Temos a seguinte narração da morte de Jesus, conforme contado por Lucas 23,44-46:
Era já mais ou menos a hora sexta quando o sol se apagou, e houve treva sotre a terra inteira até à hora noma, tendo desaparecido o sol. O véu do santuário rasgou-se ao meio, e Jesus deu um forte grito: "Pai, em tuas mãos entrego o meu espírito". Dizendo isso, expirou.

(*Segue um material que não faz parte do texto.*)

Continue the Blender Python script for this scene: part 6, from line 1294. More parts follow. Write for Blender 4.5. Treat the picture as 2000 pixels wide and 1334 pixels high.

João não dá todas essas informações. Marcos repete a mesma coisa, mas Mateus 27, 51-52, a esses dados, acrescenta:
a terra tremeu e as rochas se fenderam. Abriram-se os túmulos e muitos corpos dos santos falecidos ressuscitaram
É essa passagem que menciona o terremoto. Esse fato não é mencionado nos outros 3 evangelhos, embora o rasgar-se do véu do templo em duas partes, mencionando em Lucas e Marcos, possa ser visto como consequência de um terremoto.
Sabemos que houveram fortes terremotos na história da Terra Santa, embora não tenha acontecido de recente. Há notícias de locais destruídos por cismas. Mas é provável que isso não tenha acontecido no momento da morte de Cristo. Visto a falta de concordância nos evangelhos, é provável que a presença do terremoto em Mateus seja simplesmente uma criação literária, obviamente com uma intenção bem específica, que precisa ser encontrada no Antigo Testamento.
Em relação, às trevas, lemos no livro do profeta Amós 8,8:
E sucederá que, naquele dia, diz o Senhor Deus, farei que o sol se ponha ao meio-dia, e a terra se entenebreça no dia claro.
Portanto, os evangelistas mencionam esse elemento como o cumprimento das profecias, a realização daquilo que Deus prometeu.
O tema do terremoto, ao invés, é muito particular de Mateus e está intimamente ligado à manifestação divina, a teofania (veja 1Reis 19). De fato, Mateus não fala de terremoto apenas no momento da crucificação. Na tempestade do Lago, em 8,24, acalmada por Jesus, normalmente lemos "grande agitação", mas no original grego aparece " seismós", que é o vocábulo para terremoto. Essa "agitação" provoca uma tempestade acalmada por Jesus. Também quando Jesus entra em Jerusalém, evento celebrado no "domingo de ramos", acontece um terremoto, como contado em 21,20. Também aqui se diz em nossas traduções que "a cidade se agitou", mas o termo grego usado é aquele que designa terremoto e a tradução correta seria "teve um terremoto na cidade". Esses usos evidenciam que com "terremoto" Mateus quer sublinhar a intervenção divina.
Portanto, embora evocando o evento natural do terremoto, no momento da crucificação, Mateus apresenta essa realidade como um sinal que evoca aqueles efeitos emocionais de medo ou terror que esse fenômeno natural traz consigo, mas que deve ser entendido como um gênero literário que transmite, paradoxalmente, um conteúdo de tipo positivo: é uma forma de dizer como a salvação de Deus se manifesta de forma chocante, imprevisível e incontrolável.